### Instruction
Your task is to return, exactly, the run of lines starting at the line holding "(1500, 620, 13.0, 120, 110, 39100, 0.101, M_leafB, 'dark" and ending at the line holding "(1390, 560, 19.0, 150, 160, 34500, 0.109, M_leafB, 'dark", both ends included and no other lines.

### Information provided

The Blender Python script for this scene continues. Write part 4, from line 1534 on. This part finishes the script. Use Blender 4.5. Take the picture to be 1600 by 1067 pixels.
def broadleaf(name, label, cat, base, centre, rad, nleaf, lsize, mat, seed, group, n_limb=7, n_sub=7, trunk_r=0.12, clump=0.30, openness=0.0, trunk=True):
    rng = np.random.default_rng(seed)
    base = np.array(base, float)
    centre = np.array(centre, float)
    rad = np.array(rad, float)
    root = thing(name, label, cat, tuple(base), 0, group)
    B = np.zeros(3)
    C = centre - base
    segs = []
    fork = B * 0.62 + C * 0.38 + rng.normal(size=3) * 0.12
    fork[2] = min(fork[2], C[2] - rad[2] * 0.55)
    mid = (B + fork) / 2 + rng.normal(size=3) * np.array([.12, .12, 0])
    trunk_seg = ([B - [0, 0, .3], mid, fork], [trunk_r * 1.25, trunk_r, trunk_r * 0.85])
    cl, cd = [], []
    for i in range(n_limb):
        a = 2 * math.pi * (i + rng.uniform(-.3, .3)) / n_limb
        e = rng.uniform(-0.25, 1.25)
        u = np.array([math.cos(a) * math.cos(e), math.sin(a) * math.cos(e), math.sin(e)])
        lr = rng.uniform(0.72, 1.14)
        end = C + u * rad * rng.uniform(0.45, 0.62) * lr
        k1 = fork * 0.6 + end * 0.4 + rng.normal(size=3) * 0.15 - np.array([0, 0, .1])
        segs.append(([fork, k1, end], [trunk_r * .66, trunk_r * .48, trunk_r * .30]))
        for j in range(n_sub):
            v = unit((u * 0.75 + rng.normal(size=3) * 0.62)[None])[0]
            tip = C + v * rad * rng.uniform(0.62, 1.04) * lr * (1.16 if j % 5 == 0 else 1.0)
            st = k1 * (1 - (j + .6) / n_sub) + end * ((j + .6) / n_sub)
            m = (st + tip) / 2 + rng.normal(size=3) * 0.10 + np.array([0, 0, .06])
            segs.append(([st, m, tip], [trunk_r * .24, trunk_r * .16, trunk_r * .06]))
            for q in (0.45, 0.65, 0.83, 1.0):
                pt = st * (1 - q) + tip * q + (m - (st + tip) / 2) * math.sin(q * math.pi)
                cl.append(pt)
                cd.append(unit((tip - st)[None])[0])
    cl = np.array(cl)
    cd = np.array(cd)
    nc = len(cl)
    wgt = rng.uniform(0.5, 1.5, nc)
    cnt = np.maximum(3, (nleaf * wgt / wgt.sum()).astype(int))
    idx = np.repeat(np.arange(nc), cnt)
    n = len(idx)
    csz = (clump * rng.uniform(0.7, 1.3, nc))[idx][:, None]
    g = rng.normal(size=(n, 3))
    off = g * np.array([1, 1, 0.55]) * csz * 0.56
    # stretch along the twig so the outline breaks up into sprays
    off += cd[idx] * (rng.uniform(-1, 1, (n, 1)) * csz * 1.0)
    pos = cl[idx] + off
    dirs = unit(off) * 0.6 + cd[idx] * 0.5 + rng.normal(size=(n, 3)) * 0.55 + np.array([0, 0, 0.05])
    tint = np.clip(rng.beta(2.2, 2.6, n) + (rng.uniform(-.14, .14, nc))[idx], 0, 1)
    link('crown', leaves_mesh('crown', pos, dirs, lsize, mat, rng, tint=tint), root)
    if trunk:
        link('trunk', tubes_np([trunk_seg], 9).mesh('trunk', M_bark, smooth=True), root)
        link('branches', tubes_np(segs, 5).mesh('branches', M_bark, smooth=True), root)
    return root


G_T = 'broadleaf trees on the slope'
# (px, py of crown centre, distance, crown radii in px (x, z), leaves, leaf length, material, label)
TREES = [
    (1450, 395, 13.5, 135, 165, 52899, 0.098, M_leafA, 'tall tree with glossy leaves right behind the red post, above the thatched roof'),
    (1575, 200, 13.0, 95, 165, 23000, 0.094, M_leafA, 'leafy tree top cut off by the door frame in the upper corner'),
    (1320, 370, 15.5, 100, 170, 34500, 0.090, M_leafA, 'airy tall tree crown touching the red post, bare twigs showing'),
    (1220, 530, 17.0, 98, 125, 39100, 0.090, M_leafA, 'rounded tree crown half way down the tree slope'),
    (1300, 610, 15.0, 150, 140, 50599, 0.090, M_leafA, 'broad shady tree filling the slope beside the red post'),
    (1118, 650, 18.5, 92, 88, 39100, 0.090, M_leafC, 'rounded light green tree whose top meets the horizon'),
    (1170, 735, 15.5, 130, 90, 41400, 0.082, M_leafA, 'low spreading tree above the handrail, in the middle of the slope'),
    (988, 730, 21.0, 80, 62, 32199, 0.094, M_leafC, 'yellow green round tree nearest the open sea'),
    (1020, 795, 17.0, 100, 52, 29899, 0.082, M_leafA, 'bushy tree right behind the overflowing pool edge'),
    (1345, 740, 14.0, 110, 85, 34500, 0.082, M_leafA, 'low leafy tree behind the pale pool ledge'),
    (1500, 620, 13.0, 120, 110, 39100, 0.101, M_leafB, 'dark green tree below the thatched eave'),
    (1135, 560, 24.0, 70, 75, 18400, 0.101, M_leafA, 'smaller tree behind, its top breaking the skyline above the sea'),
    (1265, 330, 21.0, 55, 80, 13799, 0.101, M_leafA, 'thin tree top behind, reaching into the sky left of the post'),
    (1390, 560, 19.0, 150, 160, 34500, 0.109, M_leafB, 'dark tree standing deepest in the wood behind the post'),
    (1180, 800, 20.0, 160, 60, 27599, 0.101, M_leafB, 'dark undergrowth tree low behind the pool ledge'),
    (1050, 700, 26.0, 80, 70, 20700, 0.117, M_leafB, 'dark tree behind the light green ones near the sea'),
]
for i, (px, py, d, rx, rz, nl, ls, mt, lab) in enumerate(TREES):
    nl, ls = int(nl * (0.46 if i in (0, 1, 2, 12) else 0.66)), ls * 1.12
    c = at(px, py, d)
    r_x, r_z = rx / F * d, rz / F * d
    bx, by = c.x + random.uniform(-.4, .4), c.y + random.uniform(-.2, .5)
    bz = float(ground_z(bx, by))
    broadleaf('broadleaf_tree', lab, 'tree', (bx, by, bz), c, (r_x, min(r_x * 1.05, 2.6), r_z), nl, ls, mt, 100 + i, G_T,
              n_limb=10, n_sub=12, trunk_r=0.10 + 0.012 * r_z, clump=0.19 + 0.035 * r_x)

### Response
    (1500, 620, 13.0, 120, 110, 39100, 0.101, M_leafB, 'dark green tree below the thatched eave'),
    (1135, 560, 24.0, 70, 75, 18400, 0.101, M_leafA, 'smaller tree behind, its top breaking the skyline above the sea'),
    (1265, 330, 21.0, 55, 80, 13799, 0.101, M_leafA, 'thin tree top behind, reaching into the sky left of the post'),
    (1390, 560, 19.0, 150, 160, 34500, 0.109, M_leafB, 'dark tree standing deepest in the wood behind the post'),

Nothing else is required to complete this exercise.